- **What you should do**
Retype every line from the start of the data down to and including the line with "from mathutils.bvhtree import BVHTree". Skip the pictures.

- **Source excerpt**
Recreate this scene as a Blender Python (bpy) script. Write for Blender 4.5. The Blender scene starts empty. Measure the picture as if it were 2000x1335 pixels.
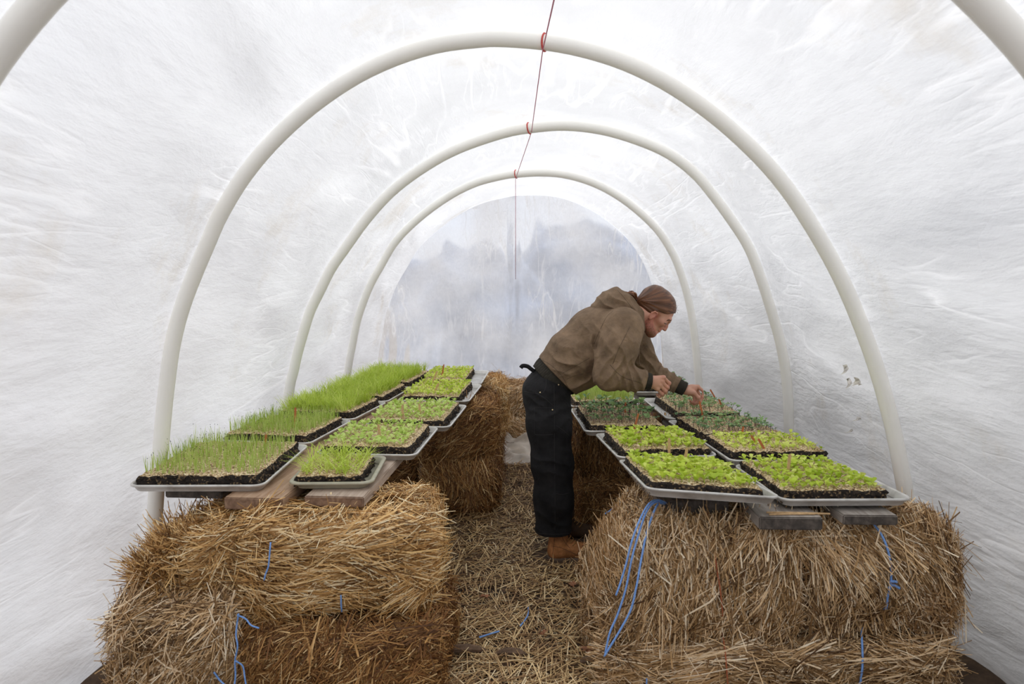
import bpy, math, random
import numpy as np
from mathutils import Vector, Matrix
from mathutils.bvhtree import BVHTree

S = bpy.context.scene
COL = S.collection
random.seed(7)
RNG = np.random.default_rng(7)

# ------------------------------------------------------------------ camera
F, CAMH = 1380.0, 1.45
PITCH = math.atan(90.5 / F)
cam = bpy.data.cameras.new('camera')
cam.sensor_fit = 'HORIZONTAL'
cam.sensor_width = 36.0
cam.lens = 36.0 * F / 2000.0
cam.clip_start = 0.02
cam.dof.use_dof = True
cam.dof.focus_distance = 3.7
cam.dof.aperture_fstop = 4.0
camo = bpy.data.objects.new('camera', cam)
COL.objects.link(camo)
camo.location = (0, 0, CAMH)
camo.rotation_euler = (math.pi / 2 - PITCH, 0, 0)
S.camera = camo

# ------------------------------------------------------------------ world: bright overcast sky
W = bpy.data.worlds.new('overcast_sky')
S.world = W
W.use_nodes = True
nt = W.node_tree
nt.nodes.clear()
n_out = nt.nodes.new('ShaderNodeOutputWorld')
n_bg = nt.nodes.new('ShaderNodeBackground')
n_tc = nt.nodes.new('ShaderNodeTexCoord')
n_sep = nt.nodes.new('ShaderNodeSeparateXYZ')
n_rmp = nt.nodes.new('ShaderNodeValToRGB')
n_rmp.color_ramp.elements[0].position = 0.0
n_rmp.color_ramp.elements[0].color = (0.70, 0.735, 0.81, 1)
n_rmp.color_ramp.elements[1].position = 0.9
n_rmp.color_ramp.elements[1].color = (1.08, 1.08, 1.10, 1)
nt.links.new(n_tc.outputs['Generated'], n_sep.inputs[0])
nt.links.new(n_sep.outputs['Z'], n_rmp.inputs[0])
nt.links.new(n_rmp.outputs[0], n_bg.inputs[0])
nt.links.new(n_bg.outputs[0], n_out.inputs[0])
n_bg.inputs[1].default_value = 1.6

# soft high sun behind the cloud
sun = bpy.data.lights.new('overcast_sun', 'SUN')
sun.energy = 0.7
sun.angle = math.radians(60)
sun.color = (1.0, 0.98, 0.95)
suno = bpy.data.objects.new('overcast_sun', sun)
COL.objects.link(suno)
suno.rotation_euler = (math.radians(-16), math.radians(6), 0)

S.view_settings.view_transform = 'Standard'
S.view_settings.look = 'None'
S.view_settings.exposure = -0.20
S.view_settings.gamma = 1.0
S.view_settings.use_curve_mapping = False
S.cycles.diffuse_bounces = 7
S.cycles.max_bounces = 14
S.cycles.transparent_max_bounces = 12

# ------------------------------------------------------------------ pixel -> place helpers
_f = np.array([0, math.cos(PITCH), -math.sin(PITCH)])
_u = np.array([0, math.sin(PITCH), math.cos(PITCH)])
_C = np.array([0, 0, CAMH])


def ray(px, py):
    return np.array([(px - 1000) / F, 0, 0]) + _f + (667.5 - py) / F * _u


def at(px, py, Y):
    r = ray(px, py)
    return _C + r * (Y / r[1])


def onz(px, py, Z):
    r = ray(px, py)
    return _C + r * ((Z - CAMH) / r[2])


def onplane(px, py, z0, y0, k):
    """meets the plane z = z0 + k (y - y0)"""
    r = ray(px, py)
    t = (z0 - k * y0 - CAMH) / (r[2] - k * r[1])
    return _C + r * t


# ------------------------------------------------------------------ object helpers
def mesh_obj(name, verts, faces, mats, parent=None, mat_idx=None, smooth=True, attr=None):
    me = bpy.data.meshes.new(name)
    if isinstance(verts, np.ndarray):
        verts = np.ascontiguousarray(verts, dtype=np.float32)
    if isinstance(faces, np.ndarray):
        nv, nf, k = len(verts), len(faces), faces.shape[1]
        me.vertices.add(nv)
        me.vertices.foreach_set('co', verts.ravel())
        me.loops.add(nf * k)
        me.loops.foreach_set('vertex_index', np.ascontiguousarray(faces, dtype=np.int32).ravel())
        me.polygons.add(nf)
        me.polygons.foreach_set('loop_start', np.arange(0, nf * k, k, dtype=np.int32))
        me.update(calc_edges=True)
        me.validate()
    else:
        me.from_pydata([tuple(v) for v in verts], [], [tuple(f) for f in faces])
    for m in (mats if isinstance(mats, (list, tuple)) else [mats]):
        me.materials.append(m)
    np_ = len(me.polygons)
    if mat_idx is not None:
        me.polygons.foreach_set('material_index', np.ascontiguousarray(mat_idx, dtype=np.int32))
    me.polygons.foreach_set('use_smooth', np.full(np_, smooth))
    if attr:
        for k, v in attr.items():
            a = me.attributes.new(k, 'FLOAT', 'POINT')
            a.data.foreach_set('value', np.ascontiguousarray(v, dtype=np.float32))
    me.update()
    o = bpy.data.objects.new(name, me)
    COL.objects.link(o)
    if parent is not None:
        o.parent = parent
    return o


def tag(o, label=None, cat=None, group=None, kind=None):
    if label:
        o['label'] = label
    if cat:
        o['category'] = cat
    if group:
        o['group'] = group
    if kind:
        o['kind'] = kind
    return o


def empty(name, loc=(0, 0, 0)):
    o = bpy.data.objects.new(name, None)
    COL.objects.link(o)
    o.location = loc
    return o


def tube(pts, rad, seg=8, closed=False):
    """verts, faces of a tube along pts"""
    pts = np.asarray(pts, float)
    n = len(pts)
    rad = np.broadcast_to(np.asarray(rad, float), (n,))
    tan = np.gradient(pts, axis=0)
    tan /= np.linalg.norm(tan, axis=1)[:, None] + 1e-12
    ref = np.array([0.31, 0.2, 0.93])
    V, Fc = [], []
    nrm = None
    for i in range(n):
        t = tan[i]
        if nrm is None:
            nrm = np.cross(t, ref)
        nrm = nrm - t * np.dot(nrm, t)
        nrm /= np.linalg.norm(nrm) + 1e-12
        b = np.cross(t, nrm)
        for j in range(seg):
            a = 2 * math.pi * j / seg
            V.append(pts[i] + rad[i] * (math.cos(a) * nrm + math.sin(a) * b))
    for i in range(n - 1):
        for j in range(seg):
            k = (j + 1) % seg
            Fc.append((i * seg + j, i * seg + k, (i + 1) * seg + k, (i + 1) * seg + j))
    Fc.append(tuple(range(seg))[::-1])
    Fc.append(tuple((n - 1) * seg + j for j in range(seg)))
    return V, Fc


def spline(pts, n):
    """Catmull-Rom resample of control points to n points"""
    P = np.asarray(pts, float)
    P = np.vstack([2 * P[0] - P[1], P, 2 * P[-1] - P[-2]])
    m = len(P) - 3
    out = []
    for i in range(n):
        t = i / (n - 1) * m
        k = min(int(t), m - 1)
        u = t - k
        a, b, c, d = P[k], P[k + 1], P[k + 2], P[k + 3]
        out.append(0.5 * ((2 * b) + (-a + c) * u + (2 * a - 5 * b + 4 * c - d) * u * u + (-a + 3 * b - 3 * c + d) * u ** 3))
    return np.array(out)


def arclen(P, n):
    d = np.r_[0, np.cumsum(np.linalg.norm(np.diff(P, axis=0), axis=1))]
    s = np.linspace(0, d[-1], n)
    return np.stack([np.interp(s, d, P[:, k]) for k in range(P.shape[1])], 1)


# smooth value noise on arrays
_LAT = RNG.random((32, 32, 32)).astype(np.float32)


def vnoise(p, scale):
    q = p * scale
    i = np.floor(q).astype(int)
    f = (q - i).astype(np.float32)
    f = f * f * (3 - 2 * f)
    i %= 32
    j = (i + 1) % 32
    r = 0
    for dx in (0, 1):
        for dy in (0, 1):
            for dz in (0, 1):
                w = (f[..., 0] if dx else 1 - f[..., 0]) * (f[..., 1] if dy else 1 - f[..., 1]) * (f[..., 2] if dz else 1 - f[..., 2])
                r = r + w * _LAT[(j if dx else i)[..., 0], (j if dy else i)[..., 1], (j if dz else i)[..., 2]]
    return r * 2 - 1


# ------------------------------------------------------------------ materials
def new_mat(name):
    m = bpy.data.materials.new(name)
    m.use_nodes = True
    n = m.node_tree.nodes
    b = n.get('Principled BSDF')
    return m, m.node_tree, b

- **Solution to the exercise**
Recreate this scene as a Blender Python (bpy) script. Write for Blender 4.5. The Blender scene starts empty. Measure the picture as if it were 2000x1335 pixels.
import bpy, math, random
import numpy as np
from mathutils import Vector, Matrix
from mathutils.bvhtree import BVHTree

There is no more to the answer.